Es decir, busca el origen del arte moderno también en la infancia de sus creadores, en la forma en la que fueron educados, mostrando la relación de las teorías y las prácticas pedagógicas y sus juegos y juguetes con el arte moderno. Para ello explora una serie de relaciones e influencias mutuas que complementan la historia del arte, la arquitectura y el diseño modernos más allá del habitual orden formalista de los acontecimientos con el que se suelen narrar ambas historias en manuales y exposiciones.
Esta aproximación genealógica al arte moderno se muestra a través de una selección de más de 300 manuales de dibujo y materiales, recursos y juegos educativos procedentes de la colección del profesor Juan Bordes, comisario invitado, con obras y documentos de las vanguardias y el arte, el diseño y la arquitectura del siglo XX.
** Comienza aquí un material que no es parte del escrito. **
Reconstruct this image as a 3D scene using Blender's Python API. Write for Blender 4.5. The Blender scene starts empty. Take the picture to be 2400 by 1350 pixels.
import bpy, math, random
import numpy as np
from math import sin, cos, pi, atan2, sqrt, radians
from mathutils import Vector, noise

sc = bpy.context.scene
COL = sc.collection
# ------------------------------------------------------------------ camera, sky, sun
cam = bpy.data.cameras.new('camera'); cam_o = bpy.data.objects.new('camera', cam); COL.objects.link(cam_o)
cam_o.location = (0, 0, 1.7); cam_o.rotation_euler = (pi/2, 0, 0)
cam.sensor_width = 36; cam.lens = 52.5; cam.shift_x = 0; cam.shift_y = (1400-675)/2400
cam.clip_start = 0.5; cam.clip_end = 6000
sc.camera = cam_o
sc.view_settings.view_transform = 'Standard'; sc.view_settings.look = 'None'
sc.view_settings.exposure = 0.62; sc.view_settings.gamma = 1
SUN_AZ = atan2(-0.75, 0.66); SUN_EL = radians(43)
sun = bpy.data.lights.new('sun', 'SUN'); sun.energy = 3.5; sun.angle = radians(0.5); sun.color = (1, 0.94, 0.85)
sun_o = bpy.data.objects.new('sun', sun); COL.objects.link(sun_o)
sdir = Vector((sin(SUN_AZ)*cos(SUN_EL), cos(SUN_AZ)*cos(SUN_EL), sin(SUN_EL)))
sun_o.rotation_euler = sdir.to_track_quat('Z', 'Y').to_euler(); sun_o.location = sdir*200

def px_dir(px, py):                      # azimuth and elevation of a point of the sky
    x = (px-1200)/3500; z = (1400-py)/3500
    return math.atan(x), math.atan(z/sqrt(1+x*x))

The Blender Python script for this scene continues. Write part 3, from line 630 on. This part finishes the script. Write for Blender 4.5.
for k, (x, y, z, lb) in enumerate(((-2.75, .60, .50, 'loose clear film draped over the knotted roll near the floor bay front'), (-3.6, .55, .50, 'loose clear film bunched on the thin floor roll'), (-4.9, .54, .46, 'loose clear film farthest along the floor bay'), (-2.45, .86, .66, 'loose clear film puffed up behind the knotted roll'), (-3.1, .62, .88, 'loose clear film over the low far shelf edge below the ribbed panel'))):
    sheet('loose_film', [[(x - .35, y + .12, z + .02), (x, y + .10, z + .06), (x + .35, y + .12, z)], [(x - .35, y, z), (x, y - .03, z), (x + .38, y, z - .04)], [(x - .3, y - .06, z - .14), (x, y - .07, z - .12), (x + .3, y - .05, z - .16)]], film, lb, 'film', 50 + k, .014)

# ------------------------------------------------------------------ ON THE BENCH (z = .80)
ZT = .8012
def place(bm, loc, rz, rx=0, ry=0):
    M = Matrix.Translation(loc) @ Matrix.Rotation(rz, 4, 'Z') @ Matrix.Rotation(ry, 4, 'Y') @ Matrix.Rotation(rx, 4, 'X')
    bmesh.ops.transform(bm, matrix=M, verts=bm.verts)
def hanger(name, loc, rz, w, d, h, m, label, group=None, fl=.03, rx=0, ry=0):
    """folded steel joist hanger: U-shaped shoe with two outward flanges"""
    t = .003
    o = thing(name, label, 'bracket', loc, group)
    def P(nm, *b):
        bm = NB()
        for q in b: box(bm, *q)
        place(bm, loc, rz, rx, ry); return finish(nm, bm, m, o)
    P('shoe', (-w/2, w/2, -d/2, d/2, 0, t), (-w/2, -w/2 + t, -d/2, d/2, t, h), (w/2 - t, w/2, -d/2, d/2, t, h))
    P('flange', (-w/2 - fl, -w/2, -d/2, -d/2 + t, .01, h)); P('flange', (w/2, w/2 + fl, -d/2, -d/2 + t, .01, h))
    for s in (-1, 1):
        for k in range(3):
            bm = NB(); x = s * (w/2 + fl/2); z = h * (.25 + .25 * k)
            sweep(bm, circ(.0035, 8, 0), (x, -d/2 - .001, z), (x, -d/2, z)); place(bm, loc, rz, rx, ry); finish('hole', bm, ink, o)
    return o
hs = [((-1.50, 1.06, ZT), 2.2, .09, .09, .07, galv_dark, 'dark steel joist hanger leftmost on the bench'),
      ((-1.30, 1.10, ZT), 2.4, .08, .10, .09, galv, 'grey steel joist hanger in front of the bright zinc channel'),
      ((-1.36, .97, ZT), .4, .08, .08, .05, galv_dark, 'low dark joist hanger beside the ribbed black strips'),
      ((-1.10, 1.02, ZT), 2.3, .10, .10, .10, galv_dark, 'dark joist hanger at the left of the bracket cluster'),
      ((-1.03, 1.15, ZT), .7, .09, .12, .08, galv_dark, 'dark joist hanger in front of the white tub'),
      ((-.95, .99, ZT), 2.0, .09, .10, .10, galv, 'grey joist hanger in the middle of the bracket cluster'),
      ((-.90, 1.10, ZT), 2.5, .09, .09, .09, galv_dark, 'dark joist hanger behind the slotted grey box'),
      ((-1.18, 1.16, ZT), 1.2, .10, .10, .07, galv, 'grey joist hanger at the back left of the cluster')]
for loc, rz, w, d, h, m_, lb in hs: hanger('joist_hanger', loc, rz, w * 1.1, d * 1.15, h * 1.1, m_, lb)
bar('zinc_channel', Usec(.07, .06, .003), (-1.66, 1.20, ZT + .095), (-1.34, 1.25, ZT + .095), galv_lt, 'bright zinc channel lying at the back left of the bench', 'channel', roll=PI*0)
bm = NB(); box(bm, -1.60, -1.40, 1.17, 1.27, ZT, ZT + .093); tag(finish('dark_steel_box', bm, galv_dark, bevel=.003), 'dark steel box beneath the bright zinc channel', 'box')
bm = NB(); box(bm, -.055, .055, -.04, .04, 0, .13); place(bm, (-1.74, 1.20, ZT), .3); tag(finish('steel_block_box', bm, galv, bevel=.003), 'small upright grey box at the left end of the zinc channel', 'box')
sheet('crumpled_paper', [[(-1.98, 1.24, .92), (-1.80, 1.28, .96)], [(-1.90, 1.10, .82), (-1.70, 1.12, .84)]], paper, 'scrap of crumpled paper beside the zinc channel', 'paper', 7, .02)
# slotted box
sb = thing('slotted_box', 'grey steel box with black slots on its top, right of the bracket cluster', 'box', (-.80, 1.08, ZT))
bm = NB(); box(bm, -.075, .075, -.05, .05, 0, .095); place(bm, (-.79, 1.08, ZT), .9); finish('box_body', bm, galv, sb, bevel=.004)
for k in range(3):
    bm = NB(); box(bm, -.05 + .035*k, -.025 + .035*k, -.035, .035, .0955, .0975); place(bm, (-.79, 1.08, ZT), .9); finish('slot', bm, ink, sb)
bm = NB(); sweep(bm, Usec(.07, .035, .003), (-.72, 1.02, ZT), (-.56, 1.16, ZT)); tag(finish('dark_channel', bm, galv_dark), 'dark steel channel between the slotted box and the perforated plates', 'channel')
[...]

Obras del cubismo (Gris, Braque, Picasso, el segundo cubismo), el neoplasticismo (Mondrian, Van der Leck, Van Doesburg, Rietveld y Van’t Hoff), la Bauhaus (Gropius, Itten, Klee, Kandinsky, Gunta Stölzl, Feininger, Josef y Anni Albers), la obra de arquitectos y diseñadores como Ray y Charles Eames, Bruno Munari, Hermann Finsterlin, Bruno Taut, Le Corbusier, Frank Lloyd Wright, Enzo Mari o Marcel Breuer, además de obras suprematistas, constructivistas, futuristas, dadaístas o surrealistas y una amplia selección de artistas, diseñadores y arquitectos de la segunda mitad del siglo XX.
En El juego del arte, los juegos educativos se alinean con las obras de arte, la arquitectura y el diseño del siglo XX atendiendo no solo a sus similitudes formales –a menudo evidentes–, sino también a los casos históricamente documentados de tantos artistas efectivamente educados en las nuevas pedagogías. Presenta, pues, las raíces de un arte, el del siglo XX, que puede y debe entenderse como el juego elemental y profundo de artistas que se entienden a sí mismos como niños profesionalizados.
“Eso lo hace mi hijo de cuatro años”
Esta es una de esas frases que se oyen allí donde la conversación sobre el arte moderno y contemporáneo alcanza algún grado de polémica. Pero, ¿y si, efectivamente, ocurriera no solo que “eso” –el arte moderno y contemporáneo– lo pueden hacer niños de cuatro años, sino que, precisamente, solo pueden hacerlo ellos? ¿Y si lo que hubiera sucedido a los artistas del siglo XX, lo que explicaría el carácter común a muchas de sus prácticas, es que la mayoría hubiera decidido –con mayor o menor grado de conciencia– “hacerse como niños”? Y, sobre todo, ¿y si esa especie de vuelta a la infancia fuera algo más que una pose infantilizada y, en realidad, escondiera una seria sugerencia sobre el modo en el que quizá deberían repensarse determinados principios, que regulan no solo las artes de nuestro tiempo, sino los modos en los que educamos y somos educados, y en los que organizamos la relación específica entre medios y fines que determinan nuestra cultura? ¿Y si lo que pasa es que, si nos figuramos la historia del arte como una casa construida a lo largo de los siglos, deberíamos pensar que lo que ha ocurrido en ella durante el siglo XX es, sencillamente, que el arte se ha trasladado de las estancias principales y nobles al cuarto de juegos?